In This Issue: VOLUME 4-1

Time is Running Out for IRS Form W-8/1042 Voluntary Disclosure Program

As most local financial institutions with international clients have been made aware, the IRS is currently undertaking a review of withholding and information reporting on payments made to nonresidents of the U.S., as well as related policies and procedures implemented by financial institutions to ensure enforcement. Several financial institutions in Miami and New York have been or are in the process of being audited.

The IRS has not historically reviewed compliance in this area and, until recently, there was not much guidance. This situation has led to non-filing or incorrect filing of Forms 1042/1042-S, as well as incorrect, incomplete, outdated or missing Forms W-8.

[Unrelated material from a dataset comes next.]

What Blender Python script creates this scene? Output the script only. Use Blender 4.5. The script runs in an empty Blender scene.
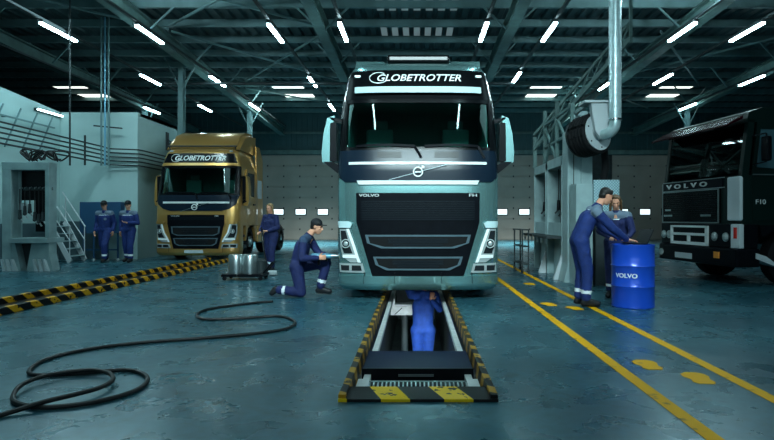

Non-resident customers with an incorrect, incomplete, outdated or missing Form W-8 may be treated as undocumented U.S. customers. In this case, backup withholding would be required to be withheld at the current rate of 28 percent and remitted to the IRS. Income Tax Treaties in force between the U.S. and certain foreign countries may provide for a reduced rate of withholding, from the standard rate of 30 percent, on certain payments of U.S. source income to nonresident customers. However, if the Form W-8 is incorrect, incomplete, outdated or missing, the reduced treaty withholding rate would not apply. The risk of under-withholding and/or non-filing applies to custodial arrangements where the financial institution acts as an intermediary as well as to interest bearing deposits.

As of late, the IRS has conducted several seminars, including question and answer sessions, and has made itself available in order to provide clarification and guidance on the topic.

Financial institutions should conduct a self review in order to assess their compliance with these withholding and information reporting rules. They should also evaluate their account opening and compliance policies and procedures, as well as training sessions for account officers, in order to ensure that compliance with these withholding and reporting rules is being met.

While there are various ways to correct problems that have been found after a self review, the only sure way to avoid any under-withholding and/or non-filing penalties is to apply for a Voluntary Disclosure Program (“VCP”). Under a VCP, a self audit is conducted and the results are presented to the IRS in a pre-submission meeting. The IRS will allow the institution to remedy any noncompliance with withholding, reporting and/or implementation of policies and procedures. Taxes and interest relating to any under-withholding that has not been “cured,” if applicable, will be required to be paid to the IRS by March 31, 2006. In certain instances, the IRS is granting an extension of time to complete the VCP until June 30, 2006.

Once a VCP submission has been made, the IRS is precluded from conducting an examination of this topic for the years covered by the VCP submission until the time when the VCP ends. The IRS has indicated that although it is not precluded from examining all years not closed by the statute of limitations, after the VCP ends, it will look favorably upon taxpayers whose VCP submission it reviewed and approved.